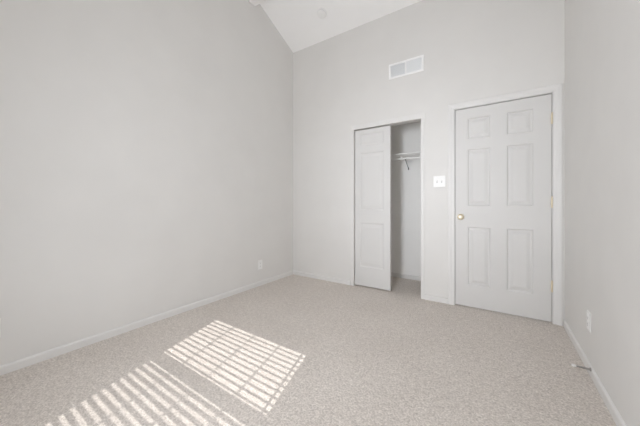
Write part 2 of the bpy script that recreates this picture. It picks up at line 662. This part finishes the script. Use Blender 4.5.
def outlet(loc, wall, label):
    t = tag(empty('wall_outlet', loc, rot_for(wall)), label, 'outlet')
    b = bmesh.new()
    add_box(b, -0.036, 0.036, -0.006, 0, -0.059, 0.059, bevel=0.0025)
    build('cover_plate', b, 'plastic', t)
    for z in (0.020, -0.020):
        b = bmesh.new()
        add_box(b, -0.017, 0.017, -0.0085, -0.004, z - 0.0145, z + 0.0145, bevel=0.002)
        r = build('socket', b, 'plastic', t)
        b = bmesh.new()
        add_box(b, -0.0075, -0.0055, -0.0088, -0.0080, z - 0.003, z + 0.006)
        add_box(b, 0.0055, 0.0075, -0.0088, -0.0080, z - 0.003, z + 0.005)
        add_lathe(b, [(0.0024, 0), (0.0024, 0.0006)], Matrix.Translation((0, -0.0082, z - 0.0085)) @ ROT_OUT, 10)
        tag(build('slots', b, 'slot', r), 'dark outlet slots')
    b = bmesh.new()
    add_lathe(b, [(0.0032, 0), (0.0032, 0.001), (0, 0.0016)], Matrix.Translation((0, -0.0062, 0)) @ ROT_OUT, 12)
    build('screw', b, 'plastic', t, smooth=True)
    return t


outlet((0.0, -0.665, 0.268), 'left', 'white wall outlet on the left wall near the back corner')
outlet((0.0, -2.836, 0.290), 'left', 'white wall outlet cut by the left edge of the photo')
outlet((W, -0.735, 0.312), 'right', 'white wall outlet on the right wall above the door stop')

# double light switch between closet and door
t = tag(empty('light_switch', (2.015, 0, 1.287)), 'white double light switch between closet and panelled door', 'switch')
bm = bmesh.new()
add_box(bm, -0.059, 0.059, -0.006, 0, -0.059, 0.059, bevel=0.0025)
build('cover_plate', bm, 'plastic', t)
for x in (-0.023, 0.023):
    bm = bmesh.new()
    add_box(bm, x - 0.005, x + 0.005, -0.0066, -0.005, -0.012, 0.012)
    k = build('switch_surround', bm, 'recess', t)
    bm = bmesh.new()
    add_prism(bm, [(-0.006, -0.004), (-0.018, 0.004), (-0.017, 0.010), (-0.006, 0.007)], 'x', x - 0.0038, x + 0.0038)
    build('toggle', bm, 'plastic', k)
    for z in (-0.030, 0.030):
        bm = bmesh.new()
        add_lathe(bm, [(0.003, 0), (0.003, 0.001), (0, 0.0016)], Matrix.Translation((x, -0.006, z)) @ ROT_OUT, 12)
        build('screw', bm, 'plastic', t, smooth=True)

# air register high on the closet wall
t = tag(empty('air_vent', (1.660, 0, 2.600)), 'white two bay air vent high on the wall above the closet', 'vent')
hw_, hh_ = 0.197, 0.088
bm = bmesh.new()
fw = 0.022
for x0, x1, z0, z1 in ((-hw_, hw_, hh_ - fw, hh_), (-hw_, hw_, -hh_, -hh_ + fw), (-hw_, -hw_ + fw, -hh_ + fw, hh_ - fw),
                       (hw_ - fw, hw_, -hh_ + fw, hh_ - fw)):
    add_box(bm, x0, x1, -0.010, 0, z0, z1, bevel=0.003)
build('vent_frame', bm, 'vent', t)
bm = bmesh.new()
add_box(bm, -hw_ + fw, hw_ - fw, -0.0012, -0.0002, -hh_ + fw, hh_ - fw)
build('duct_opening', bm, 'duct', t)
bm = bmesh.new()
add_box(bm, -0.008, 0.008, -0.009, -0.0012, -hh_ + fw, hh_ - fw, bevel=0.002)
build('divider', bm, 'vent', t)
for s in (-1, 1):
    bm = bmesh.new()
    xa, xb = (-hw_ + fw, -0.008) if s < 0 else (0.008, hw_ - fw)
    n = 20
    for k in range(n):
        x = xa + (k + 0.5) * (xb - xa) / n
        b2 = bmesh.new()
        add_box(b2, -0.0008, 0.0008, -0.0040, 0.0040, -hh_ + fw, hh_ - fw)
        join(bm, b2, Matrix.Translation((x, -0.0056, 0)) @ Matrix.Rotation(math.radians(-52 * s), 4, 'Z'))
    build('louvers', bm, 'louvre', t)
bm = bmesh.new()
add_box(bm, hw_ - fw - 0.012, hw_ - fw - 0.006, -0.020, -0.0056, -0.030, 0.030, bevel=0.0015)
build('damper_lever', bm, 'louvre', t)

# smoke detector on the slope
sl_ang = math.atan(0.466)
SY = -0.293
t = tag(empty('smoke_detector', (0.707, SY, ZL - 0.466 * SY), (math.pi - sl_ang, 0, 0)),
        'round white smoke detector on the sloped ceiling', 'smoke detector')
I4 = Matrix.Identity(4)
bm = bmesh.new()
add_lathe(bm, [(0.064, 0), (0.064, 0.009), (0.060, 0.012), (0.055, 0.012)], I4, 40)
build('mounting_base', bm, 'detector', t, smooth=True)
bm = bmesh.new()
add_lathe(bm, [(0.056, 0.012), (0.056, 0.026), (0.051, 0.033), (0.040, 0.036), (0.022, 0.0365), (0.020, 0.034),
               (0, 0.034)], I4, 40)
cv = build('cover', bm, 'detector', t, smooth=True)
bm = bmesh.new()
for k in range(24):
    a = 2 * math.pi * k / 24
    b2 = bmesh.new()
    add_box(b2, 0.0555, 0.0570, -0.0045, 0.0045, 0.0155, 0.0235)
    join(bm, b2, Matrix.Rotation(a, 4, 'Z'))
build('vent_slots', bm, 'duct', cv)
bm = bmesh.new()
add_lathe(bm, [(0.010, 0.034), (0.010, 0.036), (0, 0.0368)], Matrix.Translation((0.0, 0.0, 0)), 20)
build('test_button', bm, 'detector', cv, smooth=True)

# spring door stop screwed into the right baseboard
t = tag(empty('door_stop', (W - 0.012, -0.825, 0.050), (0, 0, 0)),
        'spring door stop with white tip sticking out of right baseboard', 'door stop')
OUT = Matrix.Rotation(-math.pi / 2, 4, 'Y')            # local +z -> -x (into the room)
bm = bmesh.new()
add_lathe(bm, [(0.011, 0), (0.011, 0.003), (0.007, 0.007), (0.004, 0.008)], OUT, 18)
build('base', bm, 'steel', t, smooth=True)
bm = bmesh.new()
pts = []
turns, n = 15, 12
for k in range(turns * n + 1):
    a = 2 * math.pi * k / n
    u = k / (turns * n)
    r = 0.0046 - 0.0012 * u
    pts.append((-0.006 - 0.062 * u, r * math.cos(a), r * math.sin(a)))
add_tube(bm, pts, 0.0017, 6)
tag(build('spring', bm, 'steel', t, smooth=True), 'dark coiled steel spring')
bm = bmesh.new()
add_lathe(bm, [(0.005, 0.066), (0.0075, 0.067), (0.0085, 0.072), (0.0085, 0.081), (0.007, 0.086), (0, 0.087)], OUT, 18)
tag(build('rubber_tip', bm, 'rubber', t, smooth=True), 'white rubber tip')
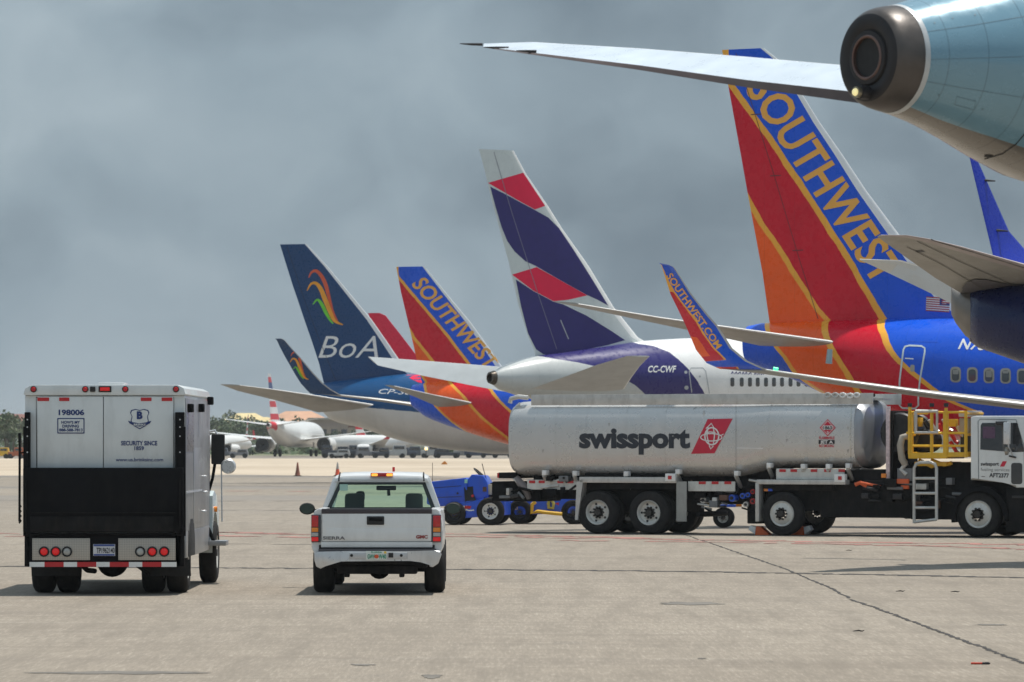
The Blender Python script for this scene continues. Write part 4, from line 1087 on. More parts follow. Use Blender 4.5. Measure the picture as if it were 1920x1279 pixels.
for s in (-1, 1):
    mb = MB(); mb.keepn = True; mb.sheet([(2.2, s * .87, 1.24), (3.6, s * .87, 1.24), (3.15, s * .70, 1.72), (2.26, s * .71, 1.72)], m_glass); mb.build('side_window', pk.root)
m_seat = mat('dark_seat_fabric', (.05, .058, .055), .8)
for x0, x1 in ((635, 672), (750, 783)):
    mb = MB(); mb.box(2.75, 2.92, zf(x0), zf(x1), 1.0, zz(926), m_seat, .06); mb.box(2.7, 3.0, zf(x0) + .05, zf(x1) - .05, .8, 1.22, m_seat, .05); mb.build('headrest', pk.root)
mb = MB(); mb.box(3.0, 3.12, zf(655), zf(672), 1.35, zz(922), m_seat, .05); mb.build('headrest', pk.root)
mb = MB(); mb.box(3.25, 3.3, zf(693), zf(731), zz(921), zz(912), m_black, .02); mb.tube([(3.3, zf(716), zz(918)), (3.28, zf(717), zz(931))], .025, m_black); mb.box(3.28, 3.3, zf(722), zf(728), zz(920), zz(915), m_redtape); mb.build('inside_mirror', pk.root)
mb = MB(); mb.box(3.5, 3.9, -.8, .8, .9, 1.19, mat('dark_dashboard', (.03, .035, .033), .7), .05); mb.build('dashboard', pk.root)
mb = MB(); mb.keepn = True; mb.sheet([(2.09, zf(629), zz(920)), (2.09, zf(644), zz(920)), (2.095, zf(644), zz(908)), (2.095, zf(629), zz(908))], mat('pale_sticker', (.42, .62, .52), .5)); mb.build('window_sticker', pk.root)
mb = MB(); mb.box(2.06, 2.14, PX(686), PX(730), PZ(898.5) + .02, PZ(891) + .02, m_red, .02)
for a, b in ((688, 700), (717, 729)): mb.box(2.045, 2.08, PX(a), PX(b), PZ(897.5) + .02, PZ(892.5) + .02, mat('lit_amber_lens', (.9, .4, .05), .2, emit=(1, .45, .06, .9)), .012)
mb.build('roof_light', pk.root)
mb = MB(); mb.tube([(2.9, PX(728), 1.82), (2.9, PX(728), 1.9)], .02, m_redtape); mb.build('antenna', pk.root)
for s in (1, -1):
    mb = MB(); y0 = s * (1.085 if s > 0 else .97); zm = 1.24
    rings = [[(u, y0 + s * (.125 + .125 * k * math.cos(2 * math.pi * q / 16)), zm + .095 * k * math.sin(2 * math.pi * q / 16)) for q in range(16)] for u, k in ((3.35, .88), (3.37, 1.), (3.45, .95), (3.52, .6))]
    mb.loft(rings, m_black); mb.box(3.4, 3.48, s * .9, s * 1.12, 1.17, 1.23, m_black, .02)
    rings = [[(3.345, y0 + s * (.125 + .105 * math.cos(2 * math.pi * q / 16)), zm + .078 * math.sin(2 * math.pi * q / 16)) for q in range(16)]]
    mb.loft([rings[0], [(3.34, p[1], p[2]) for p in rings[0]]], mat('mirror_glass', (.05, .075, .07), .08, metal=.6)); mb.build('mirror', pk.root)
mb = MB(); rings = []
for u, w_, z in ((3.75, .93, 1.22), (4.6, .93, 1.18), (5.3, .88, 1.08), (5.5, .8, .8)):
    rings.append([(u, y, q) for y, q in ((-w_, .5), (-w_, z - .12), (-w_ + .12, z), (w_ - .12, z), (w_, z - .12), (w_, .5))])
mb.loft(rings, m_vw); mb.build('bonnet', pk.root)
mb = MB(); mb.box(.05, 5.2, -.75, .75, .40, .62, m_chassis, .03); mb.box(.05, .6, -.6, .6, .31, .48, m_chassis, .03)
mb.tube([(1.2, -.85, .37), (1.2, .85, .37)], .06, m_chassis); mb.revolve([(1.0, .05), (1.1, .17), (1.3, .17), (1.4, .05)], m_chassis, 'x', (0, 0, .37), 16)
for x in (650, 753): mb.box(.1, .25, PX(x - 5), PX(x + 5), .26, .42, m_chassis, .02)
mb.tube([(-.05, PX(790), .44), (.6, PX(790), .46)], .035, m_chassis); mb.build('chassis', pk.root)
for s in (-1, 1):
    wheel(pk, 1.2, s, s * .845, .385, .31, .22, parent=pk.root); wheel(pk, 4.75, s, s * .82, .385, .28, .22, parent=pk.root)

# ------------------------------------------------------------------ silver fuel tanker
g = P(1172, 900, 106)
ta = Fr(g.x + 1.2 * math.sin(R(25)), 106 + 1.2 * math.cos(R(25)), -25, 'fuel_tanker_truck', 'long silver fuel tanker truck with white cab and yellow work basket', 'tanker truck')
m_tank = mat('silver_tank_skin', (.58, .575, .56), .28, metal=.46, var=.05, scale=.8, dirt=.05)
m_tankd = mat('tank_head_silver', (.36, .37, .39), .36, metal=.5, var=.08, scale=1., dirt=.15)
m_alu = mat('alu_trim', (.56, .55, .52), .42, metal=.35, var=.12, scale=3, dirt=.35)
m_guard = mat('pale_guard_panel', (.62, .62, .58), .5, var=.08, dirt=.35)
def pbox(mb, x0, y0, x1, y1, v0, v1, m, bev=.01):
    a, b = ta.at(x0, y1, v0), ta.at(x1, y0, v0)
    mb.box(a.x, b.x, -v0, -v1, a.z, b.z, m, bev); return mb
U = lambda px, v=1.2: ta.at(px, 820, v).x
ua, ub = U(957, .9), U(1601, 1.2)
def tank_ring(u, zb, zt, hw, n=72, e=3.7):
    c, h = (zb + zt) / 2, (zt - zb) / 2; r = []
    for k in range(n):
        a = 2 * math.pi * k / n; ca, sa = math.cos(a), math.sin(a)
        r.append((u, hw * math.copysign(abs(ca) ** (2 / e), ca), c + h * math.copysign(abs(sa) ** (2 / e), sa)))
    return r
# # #
= PROBLEM TO WORK ON =
Return all the lines that contain the string "script".

= TASK RESPONSE =
Write part 2 of the bpy script that recreates this picture. It picks up at line 662. This part finishes the script. Use Blender 4.5.
The Blender Python script for this scene continues. Write part 4, from line 1087 on. More parts follow. Use Blender 4.5. Measure the picture as if it were 1920x1279 pixels.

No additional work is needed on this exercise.